With its endlessly drawn-out death scenes, dramatic close-ups of blood-soaked flowers and characters who literally turn their backs on each other, Casa de mi Padre displays a level of affection for its source material equal to that of the cult blaxploitation hit Black Dynamite — or, come to think of it, the recent Oscar winner The Artist.
Yet the film feels ultimately hollow, perhaps because mocking soap operas is the comic's equivalent of shooting fish tacos in a barrel. In fact, the concept for Casa de mi Padre seems born out of one too many tequila-infused evenings in the Funny or Die writers' room – unsurprisingly, director Matt Piedmont and writer Andrew Steele are both Funny or Die and Saturday Night Live veterans. The movie has a deliberate cheapness that grows tiring — self-contained "outdoor" sets, sex scenes with mannequin body doubles, and what must be the worst puppet the Jim Henson Workshop has ever built. Its theatrical release feels like a mistake: Surely this belongs online? Or on Comedy Central at 3:00 a.m.?

Raul (Diego Luna, right), the drug-dealing younger brother of Ferrell's Armando, endangers the family ranch when he runs afoul of Mexican drug kingpin Onza (Gael Garcia Bernal, left). Lionsgate hide caption
If Casa was meant to be a total lark, nobody told the cast. Ferrell may be the newsmaker, but his ensemble has decades' worth of combined telenovela experience; these people know what to do with such broadly drawn roles. Luna relishes his antihero status, indulging in more vices than the human body should be able to stomach. Rodriguez, as the sexpot with the dark past, proves she is up to the challenge of crying for comedy. And Pedro Armendariz Jr., in one of the last roles the veteran actor completed before his death in 2011, is a warm presence as the patriarch of the title.

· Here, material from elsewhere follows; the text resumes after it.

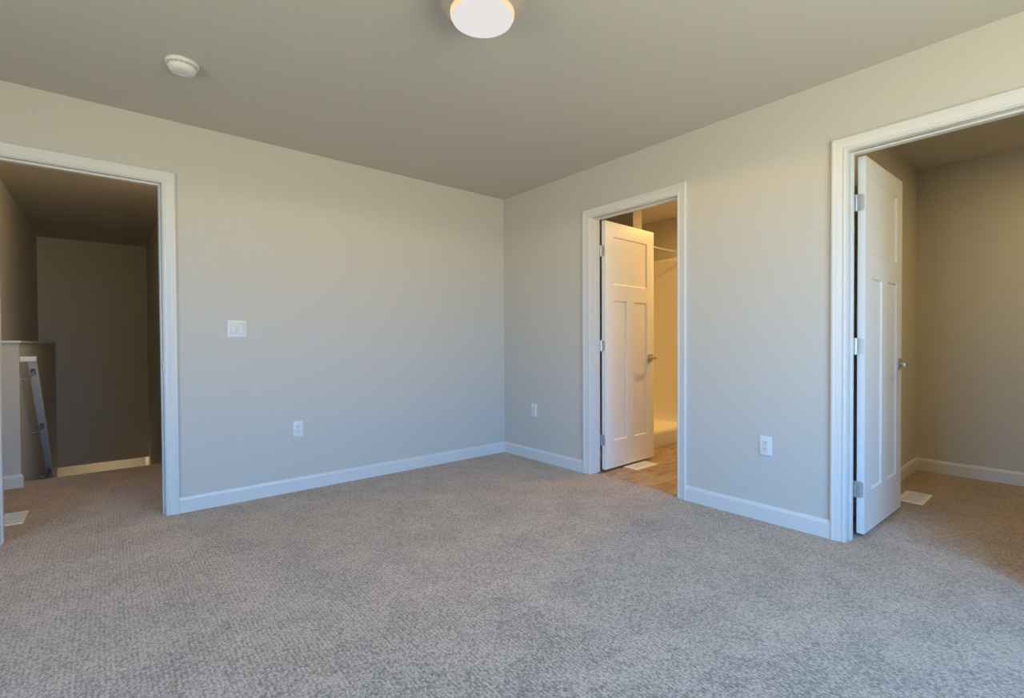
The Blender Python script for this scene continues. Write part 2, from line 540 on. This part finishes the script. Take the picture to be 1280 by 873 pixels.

With few scenes of outright physical comedy and almost no lines that Ferrell fans will be able to quickly produce in bars, Casa de mi Padre aims for grander, weirder pastures than its star has been wont to explore in the past decade. Perhaps it's the beginning of a cross-cultural resurgence for Ferrell. If so, maybe he'll be riding his trusty green-screen steed to Bollywood next.